JP Morgan’s chief executive Jamie Dimon and billionaire investor Warren Buffett are two well-known bitcoin bears who, on numerous occasions, slammed the flagship cryptocurrency. During a joint interview on CNBC’s “Squawk Box,” the critics told investors to “just beware.”
In the joint interview, CNBC’s host asked the two Wall Street giants which one of them hated bitcoin more. Buffett, the CEO of Berkshire Hathaway, was the first one to answer, saying:
“I set a high standard. I don’t know whether Jamie can top me or not.”

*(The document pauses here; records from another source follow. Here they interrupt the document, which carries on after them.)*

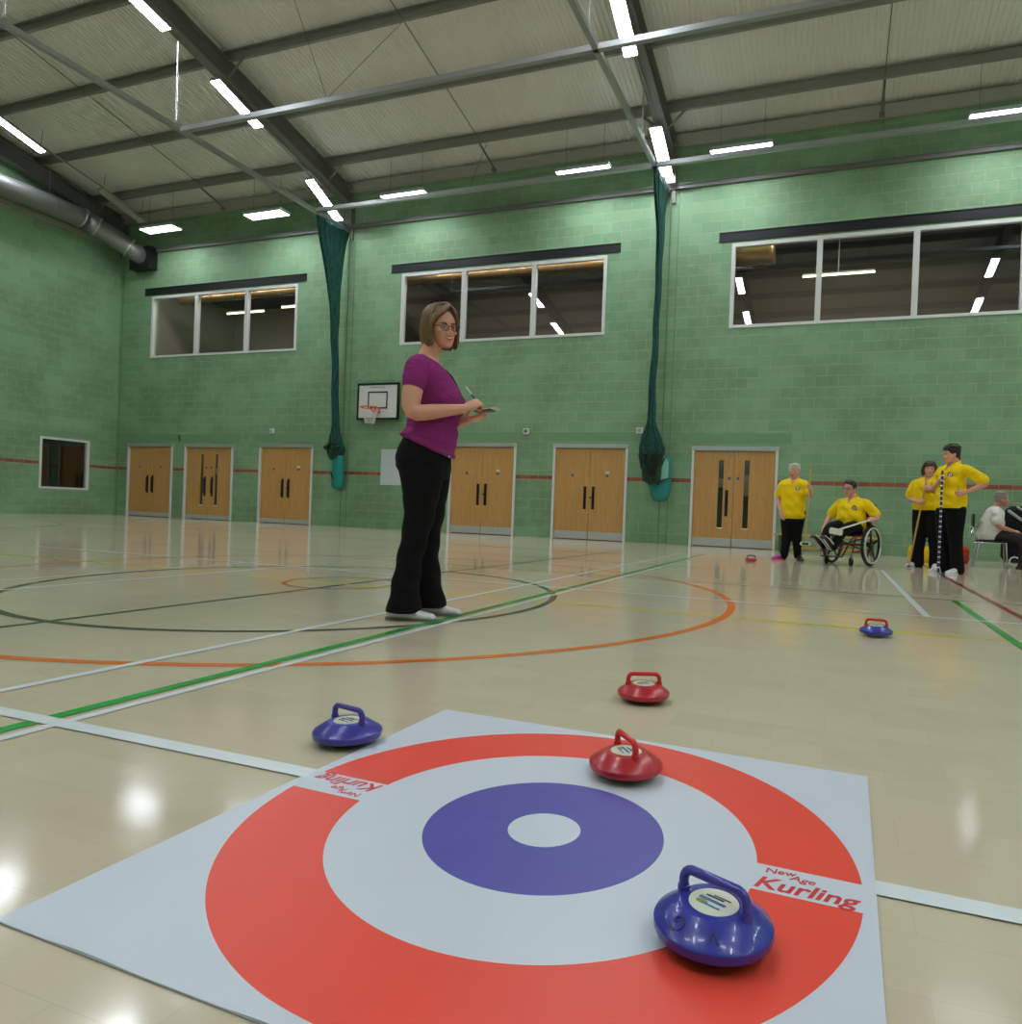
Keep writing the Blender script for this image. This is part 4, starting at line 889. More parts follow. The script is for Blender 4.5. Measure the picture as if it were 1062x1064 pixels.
def sole(bm, heel, yaw, L=.27, W=.048, z0=0, h=.018):
    c, s = math.cos(R_(yaw)), math.sin(R_(yaw)); hl = V3(heel); out = [(0, .02), (.01, .032), (.07, .037), (.13, .040), (.19, .050), (.235, .044), (.262, .026), (.274, .006)]
    pts = [(x*L/.27, w_*W/.048) for x, w_ in out]; pts += [(x, -w_) for x, w_ in pts[::-1]]
    lo_ = [bm.verts.new((hl.x+x*c-y*s, hl.y+x*s+y*c, hl.z+z0)) for x, y in pts]; hi = [bm.verts.new(v.co+V3((0, 0, h))) for v in lo_]; n = len(pts)
    for i in range(n): bm.faces.new((lo_[i], lo_[(i+1) % n], hi[(i+1) % n], hi[i]))
    bm.faces.new(lo_[::-1]); bm.faces.new(hi)
def stick_disc(par, target, origin, direction, r, m, name, inner=None):
    """small round badge laid on the surface of target (all in the figure's local frame)"""
    bt = BVHTree.FromPolygons([v.co for v in target.data.vertices], [p.vertices for p in target.data.polygons]); hit, nrm, _, _ = bt.ray_cast(V3(origin), V3(direction))
    if hit is None: return
    if nrm.dot(V3(direction)) > 0: nrm = -nrm
    d, x, y = frame_of(nrm); bm = bmesh.new(); tube(bm, [hit-nrm*.012, hit+nrm*.004], r, 18); o = obj(name, bm, m, target)
    if inner: bm = bmesh.new(); tube(bm, [hit, hit+nrm*.0055], r*.62, 14); q = obj('badge_centre', bm, inner[0], o); bm = bmesh.new(); tube(bm, [hit, hit+nrm*.0068], r*.3, 10); obj('badge_mark', bm, inner[1], o)
M['navy'] = mat('navy_badge', (40, 40, 80), .5); M['badgew'] = mat('badge_white', (225, 225, 225), .5); M['badger'] = mat('badge_red', (190, 50, 60), .5)
def collar(par, c, rx, ry, m, z=.0, tilt=.35, h=.035, ang=0, gap=28):
    bm = bmesh.new(); A, B, C_ = [], [], []; n = 30
    for i in range(n+1):
        a = R_(gap+(360-2*gap)*i/n); x, y = rx*math.cos(a), ry*math.sin(a); zz = -tilt*x*1.1
        A.append(bm.verts.new(V3(c)+V3((x, y, zz+h*.5)))); B.append(bm.verts.new(V3(c)+V3((x*1.22, y*1.22, zz-h*.55)))); C_.append(bm.verts.new(V3(c)+V3((x*.95, y*.95, zz-h*.5))))
    for i in range(n): bm.faces.new((A[i], A[i+1], B[i+1], B[i])); bm.faces.new((A[i+1], A[i], C_[i], C_[i+1])); bm.faces.new((B[i], B[i+1], C_[i+1], C_[i]))
    bm.faces.new((A[0], B[0], C_[0])); bm.faces.new((A[n], C_[n], B[n]))
    return obj('collar', bm, m, par, 'all')

# ---- the woman in purple
P = thing('person', 'woman in purple top and black flared trousers writing on a small pad', 'person', (-2.165, 3.45, 0), R_(18))
torso = [(.86, -.19, .085, .16), (.90, -.205, .095, .178), (.95, -.207, .104, .186), (1.0, -.196, .116, .182), (1.05, -.18, .122, .170), (1.11, -.160, .122, .155), (1.16, -.158, .128, .150), (1.2, -.163, .140, .152), (1.25, -.172, .148, .160), (1.30, -.178, .135, .166), (1.35, -.180, .108, .170), (1.40, -.176, .078, .168), (1.44, -.166, .046, .150), (1.475, -.145, .012, .112), (1.50, -.125, -.012, .075)]
shR, shL = V3((-.075, -.168, 1.408)), V3((-.075, .168, 1.408)); elR, elL = V3((-.088, -.235, 1.135)), V3((-.07, .22, 1.13)); wrR, wrL = V3((.182, -.112, 1.192)), V3((.160, .075, 1.150))
H = head_frame((.010, -.005, 1.655), -48, -4, 6); hs = 1.03
bm = bmesh.new()
loft(bm, shrink([t_ for t_ in torso if t_[0] > 1.0], .014), 28); loft(bm, shrink([t_ for t_ in torso if t_[0] < 1.04], .035), 24)
limb(bm, [(-.07, 0, 1.44), (-.055, 0, 1.52), (-.022, 0, 1.60)], [.070, .055, .053])
limb(bm, [(-.075, -.07, 1.435), (-.075, -.155, 1.40)], [.042, .038]); limb(bm, [(-.075, .07, 1.435), (-.075, .155, 1.40)], [.042, .038])
head_shapes(bm, H, hs, .98)
for a, b, c, sd in ((shR, elR, wrR, -1), (shL, elL, wrL, 1)):
    limb(bm, [a, a.lerp(b, .5)+V3((-.004, 0, 0)), b, b.lerp(c, .4), b.lerp(c, .75), c], [.055, .056, .047, .043, .033, .0255])
# writing hand above, open hand under the pad
hand(bm, wrR+V3((.008, .006, .006)), (.74, .42, .46), (-.22, -.72, .62), -1, (52, 68, 40), 1.06, (.5, .85), 2)
hand(bm, wrL+V3((.006, -.004, .0)), (.9, -.38, .20), (.25, -.2, -1), -1, (8, 22, 26), .98, (.8, .5), 5)
for sd, ax in ((-1, -.12), (1, -.03)):
    y = sd*.088; k_ = -.1 if sd < 0 else -.045; limb(bm, [(-.055, y, .9), (-.045, y, .7), (-.05, y, .5), (k_, y*1.05, .3), (ax, y*1.15, .07)], [.06, .055, .045, .036, .032])
body = blob('body', bm, .0046, SKIN, P, 2)
face_parts(P, H, hs, .9, mat('brown_brow', (92, 70, 54), .8), True, .75)
specs(P, H, hs, mat('dark_frames', (48, 42, 44), .3))
# hair: chin-length bob
hm = hairmat('brown_hair', (142, 104, 66), (66, 44, 30)); bm = bmesh.new(); s = hs; T = lambda x, y, z: H@V3((x*s, y*s, z*s)); R3 = H.to_3x3()
ell(bm, T(-.020, 0, .046), (.097*s, .083*s, .089*s), R3, 24, 18)
ell(bm, T(-.048, 0, -.005), (.066*s, .080*s, .085*s), R3, 20, 16)
random.seed(21)
for y in (-1, 1):
    for k in range(30):
        ph = R_(58+k*4.2+random.uniform(-2, 2)); rr = random.uniform(.97, 1.045); th_ = random.uniform(.008, .0115); L_ = -.098+random.uniform(-.008, .012)+.020*max(0, math.cos(ph)); pts = [T(.035-.02*k/30, .018, .135*rr)]
        for e in (72, 52, 32, 14): pts.append(T(-.018+.104*rr*math.cos(ph)*math.cos(R_(e)), y*.089*rr*math.sin(ph)*math.cos(R_(e)), .046+.093*rr*math.sin(R_(e))))
        bx, by = -.018+.104*rr*math.cos(ph), y*.093*rr*math.sin(ph)
        pts += [T(bx, by, .015), T(bx-.004, by*1.03, -.03), T(bx*.97, by*1.0, -.065), T(bx*.88+.012, by*.90, L_)]
        limb(bm, pts, [th_*.8, th_, th_, th_, th_, th_*1.05, th_*1.1, th_, th_*.55], 7)
for k in range(9):
    f = k/8; j = random.uniform(-.002, .002); limb(bm, [T(.020+.02*f, .024, .136), T(.056+.022*f+j, .006, .122-.014*f), T(.066+.018*f, -.036, .100-.022*f), T(.056+.012*f, -.062, .072-.022*f), T(.040+.006*f, -.080, .035-.015*f), T(.030, -.084, -.01)], [.008, .010, .010, .010, .009, .006], 7)
for k in range(6):
    f = k/5; limb(bm, [T(.020+.02*f, .028, .135), T(.060+.014*f, .046, .110-.012*f), T(.056+.010*f, .066, .072-.012*f), T(.038, .082, .02)], [.008, .010, .010, .007], 7)
blob('hair', bm, .0042, hm, P, 1)
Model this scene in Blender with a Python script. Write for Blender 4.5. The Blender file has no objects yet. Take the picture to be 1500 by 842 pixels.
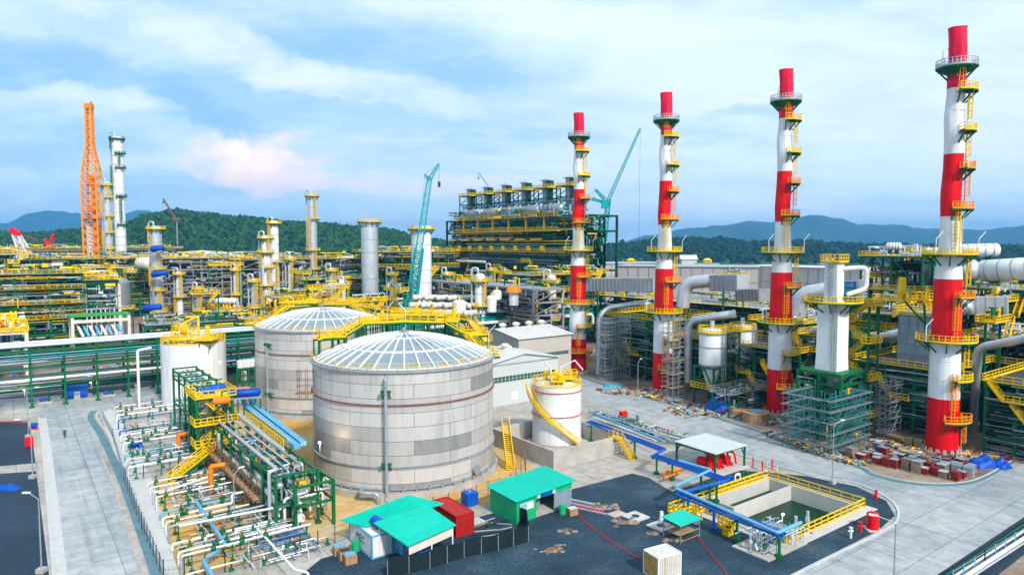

Warren Buffett seemingly criticizes the flagship cryptocurrency whenever he can. In the past, he’s called it a “mirage,” and argued that buying it isn’t investing. Moreover, the billionaire investor stated cryptocurrencies will come to a “bad ending,” and that bitcoin itself is a “real bubble.”
Last month, during Berkshire Hathaway’s annual shareholder meeting, Buffett and the company’s vice chairman Charlie Munger slammed bitcoin. While the chief executive compared the cryptocurrency to “rat poison squared,” the vice chairman compared it to “turds,” and “dementia.”
JP Morgan CEO Jamie Dimon replied to CNBC’s question right after Warren Buffett, stating:
“I don’t want to be a Bitcoin spokesman, you know. Just beware.”
Dimon was notably one of bitcoin’s biggest critics. In 2015 he called the cryptocurrency a “waste of time,” while last year he labeled it a “fraud.” While facing backlash, he revealed he regretted his comments on bitcoin, and as its price grew claimed he no longer wanted to talk about it.
At the time, the Wall Street personality even claimed he would “fire in a second” any JP Morgan trader found to be engaging in cryptocurrencies, as it was both against the financial institution’s rules, and was “stupid.”
As CryptoGlobe covered, last month a former executive director at JP Morgan said that major banks are going to enter the crypto space “sooner than people probably think.” The financial institution, in late 2017, labeled cryptocurrencies a threat to its business model in an annual reported filed with the SEC.